Students of Mehmet Akif College in Kosovo protest the arrest and deportation of their teachers in Pristina March 29, 2018.
(Visar Kryeziu/AP)
Washingtonpost.com | By Can Dundar
A few weeks ago, in a meeting with Turkish parliamentarians not long after President Trump’s announcement that U.S. special forces had killed Islamic State leader Abu Bakr al-Baghdadi in northern Syria, Turkish President Recep Tayyip Erdogan stated that he regarded the U.S. president as a role model:
“Some countries eliminate terrorists whom they consider as a threat to their national security, wherever they are,” he said. “This means they accept that Turkey has the same right.” He then hinted about his target: “This includes the terrorists they shake hands with and praised. I hope we will have good news for the nation on this matter soon.”
This was a blatant announcement of an assassination in the works. After the meeting, journalists asked Erdogan whether the target he had in mind might be Syrian Kurdish commander Mazloum Abdi. Erdogan responded: “Who would announce such actions? Did the United States arrive announced?”
There is a difference between al-Baghdadi and Abdi. Turkey also considered the former to be a terrorist. But Gen. Abdi has been invited to the United States by senators, and Trump has spoken of him in highly positive terms.
Erdogan’s statement came amid widespread speculation that Ankara has been planning assassinations of dissidents abroad. It may have already carried out some killings — the most infamous being the assassination of three female members of the Kurdistan Workers’ Party (PKK), who were shot in the head at the Kurdistan Information Bureau in central Paris in early 2013. Turkey regards the PKK as a terrorist organization (as does the United States).

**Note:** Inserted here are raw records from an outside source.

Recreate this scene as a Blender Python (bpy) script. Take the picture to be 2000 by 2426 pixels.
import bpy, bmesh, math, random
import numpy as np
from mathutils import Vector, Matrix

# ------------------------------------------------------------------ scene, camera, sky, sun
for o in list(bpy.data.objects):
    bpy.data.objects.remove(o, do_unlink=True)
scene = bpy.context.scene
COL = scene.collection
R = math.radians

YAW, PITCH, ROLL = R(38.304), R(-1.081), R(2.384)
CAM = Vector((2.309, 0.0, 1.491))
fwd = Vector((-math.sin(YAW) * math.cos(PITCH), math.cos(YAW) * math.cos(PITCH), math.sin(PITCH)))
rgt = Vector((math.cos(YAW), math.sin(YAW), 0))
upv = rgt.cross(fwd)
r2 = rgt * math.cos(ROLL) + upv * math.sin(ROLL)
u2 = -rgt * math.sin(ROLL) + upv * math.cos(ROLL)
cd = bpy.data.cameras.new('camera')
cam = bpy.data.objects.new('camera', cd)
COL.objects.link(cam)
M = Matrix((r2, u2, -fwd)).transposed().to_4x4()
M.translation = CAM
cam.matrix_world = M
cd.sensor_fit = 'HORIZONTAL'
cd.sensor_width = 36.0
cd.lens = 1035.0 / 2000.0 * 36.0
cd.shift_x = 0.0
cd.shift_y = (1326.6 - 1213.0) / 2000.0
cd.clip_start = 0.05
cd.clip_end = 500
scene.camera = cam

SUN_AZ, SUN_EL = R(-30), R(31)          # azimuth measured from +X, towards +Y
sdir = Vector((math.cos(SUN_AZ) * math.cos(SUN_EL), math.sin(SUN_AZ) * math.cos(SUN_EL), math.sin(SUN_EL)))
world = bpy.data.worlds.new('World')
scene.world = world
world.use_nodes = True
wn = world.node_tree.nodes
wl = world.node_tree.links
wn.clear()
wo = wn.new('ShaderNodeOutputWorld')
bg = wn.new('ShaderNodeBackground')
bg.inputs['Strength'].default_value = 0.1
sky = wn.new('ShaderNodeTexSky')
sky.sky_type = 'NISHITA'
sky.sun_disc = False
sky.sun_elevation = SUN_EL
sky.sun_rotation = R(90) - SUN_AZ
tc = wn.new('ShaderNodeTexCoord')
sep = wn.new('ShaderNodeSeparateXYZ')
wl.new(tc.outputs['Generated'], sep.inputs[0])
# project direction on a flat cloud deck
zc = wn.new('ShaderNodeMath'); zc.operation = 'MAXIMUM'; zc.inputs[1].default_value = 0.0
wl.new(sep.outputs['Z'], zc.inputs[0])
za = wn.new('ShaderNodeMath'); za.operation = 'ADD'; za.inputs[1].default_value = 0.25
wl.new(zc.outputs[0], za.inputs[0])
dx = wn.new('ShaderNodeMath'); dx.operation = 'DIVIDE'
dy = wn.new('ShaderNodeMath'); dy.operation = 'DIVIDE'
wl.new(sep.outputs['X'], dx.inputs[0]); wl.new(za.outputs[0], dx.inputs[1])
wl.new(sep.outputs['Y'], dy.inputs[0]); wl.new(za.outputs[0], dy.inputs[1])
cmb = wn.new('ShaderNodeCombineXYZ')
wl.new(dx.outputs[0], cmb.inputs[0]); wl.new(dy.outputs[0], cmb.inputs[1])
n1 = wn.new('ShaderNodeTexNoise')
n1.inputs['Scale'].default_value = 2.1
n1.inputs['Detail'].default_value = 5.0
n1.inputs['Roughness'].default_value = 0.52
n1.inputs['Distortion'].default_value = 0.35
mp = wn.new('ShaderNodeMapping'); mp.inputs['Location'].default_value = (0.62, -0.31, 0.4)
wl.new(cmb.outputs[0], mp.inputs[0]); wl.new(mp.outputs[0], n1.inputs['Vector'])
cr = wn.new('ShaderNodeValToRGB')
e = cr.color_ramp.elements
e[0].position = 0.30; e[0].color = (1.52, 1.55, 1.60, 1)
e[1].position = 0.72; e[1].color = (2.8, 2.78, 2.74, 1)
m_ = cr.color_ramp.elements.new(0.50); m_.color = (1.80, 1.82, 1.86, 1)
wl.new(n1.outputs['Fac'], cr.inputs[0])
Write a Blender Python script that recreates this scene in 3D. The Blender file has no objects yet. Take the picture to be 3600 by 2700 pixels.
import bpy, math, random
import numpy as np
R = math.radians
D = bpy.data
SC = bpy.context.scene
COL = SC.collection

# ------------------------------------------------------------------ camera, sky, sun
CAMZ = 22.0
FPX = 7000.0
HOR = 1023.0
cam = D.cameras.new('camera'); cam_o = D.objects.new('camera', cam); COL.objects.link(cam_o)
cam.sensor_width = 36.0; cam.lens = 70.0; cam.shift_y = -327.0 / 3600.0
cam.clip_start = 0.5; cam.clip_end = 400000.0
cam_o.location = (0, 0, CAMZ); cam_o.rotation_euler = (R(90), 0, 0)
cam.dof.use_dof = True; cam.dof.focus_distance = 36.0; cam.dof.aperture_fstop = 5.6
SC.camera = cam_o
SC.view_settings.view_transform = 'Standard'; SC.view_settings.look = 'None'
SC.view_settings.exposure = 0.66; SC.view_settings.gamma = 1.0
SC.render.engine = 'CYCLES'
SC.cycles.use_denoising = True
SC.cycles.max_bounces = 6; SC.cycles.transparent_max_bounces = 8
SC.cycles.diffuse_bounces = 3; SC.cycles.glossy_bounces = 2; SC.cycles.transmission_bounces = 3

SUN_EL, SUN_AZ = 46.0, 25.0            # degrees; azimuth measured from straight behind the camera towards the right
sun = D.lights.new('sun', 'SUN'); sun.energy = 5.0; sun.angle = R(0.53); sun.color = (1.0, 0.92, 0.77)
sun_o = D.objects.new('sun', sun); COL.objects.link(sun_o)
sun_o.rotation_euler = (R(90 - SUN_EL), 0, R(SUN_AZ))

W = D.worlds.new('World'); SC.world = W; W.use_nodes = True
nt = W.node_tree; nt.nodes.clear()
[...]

According to one widely circulated interpretation, a faction within the Turkish state committed the Paris murders in order to sabotage peace negotiations then underway between the government and the PKK. Yet that is not the only possible scenario. Last May, despite Turkey’s National Intelligence Organization’s (MIT) denials of any involvement, France reopened the file that had been closed upon the alleged assassin’s death in prison. The prosecutors intend to investigate whether MIT was implicated.
Germany followed next. At the end of 2017, Garo Paylan, a Turkish lawmaker from the Peoples’ Democratic Party (HDP), shared a tip with the press: “A number of sources confirmed that a series of assassinations are planned, targeting Turkish citizens living abroad, particularly in Germany, and are branded as ‘traitors’ by the government.” German authorities had already been alerted to the arrival in the country of a three-man hit squad, he added.
At the time, I did some investigating that pointed to the source of the information: the interrogations of the two MIT operatives captured in northern Iraq by the PKK in August 2016.
The PKK had leaked this bit of intelligence, prompting dissident circles in Ankara to warn Berlin, which boosted close protection for targeted dissidents in Germany.
Last week, the Turkish authorities arrested a lawyer for the German Embassy in Ankara on espionage charges. According to Der Spiegel, the man was looking into cases of Turkish dissidents seeking asylum in Germany.
His job was to report to German authorities on whether the applicants were truly under threat in Turkey. After his arrest, the police raided his offices, seizing files on hundreds of dissidents, including supporters of the PKK and Fethullah Gulen, the exiled Islamist leader Erdogan regards as a mortal enemy.
Erdogan accuses Gulen and his followers of orchestrating the failed coup attempt in July 2016. Most of those suspected in orchestrating the coup fled to Germany. Erdogan has been pressing for their extradition ever since; the German authorities saw fit to issue an alert when they realized that Turkish intelligence had obtained information in the raid. German Foreign Minister Heiko Maas protested to his Turkish counterpart at the Group of 20 meeting in Japan last week.
The foreign operations conducted by Turkish intelligence are no secret — quite the opposite, in fact. According to official figures announced by a government spokesman last year, since the 2016 coup attempt, MIT has “bundled up” and returned to Turkey a total of 80 Gulenists from 18 countries, including Azerbaijan, Gabon, Kosovo, Malaysia and Mongolia.
Last year, an international consortium of nine media organizations investigated the kidnapping program run by Turkish intelligence, including conducting interviews with a range of sources who attested to the existence of secret torture sites inside Turkey.
It looks as though MIT has initiated a series of new covert operations this year. Lawmaker Omer Faruk Gergerlioglu, who has been investigating the matter, claims that those snatched were interrogated under torture and later silenced with the threat of death for speaking out. He says that their families are also under threat.
The rising number of abductions and the open acknowledgment of a policy of targeted killings all suggest that Erdogan is preparing to become even more aggressive in his treatment of his enemies abroad. He appears to need no pointers from Trump on this score.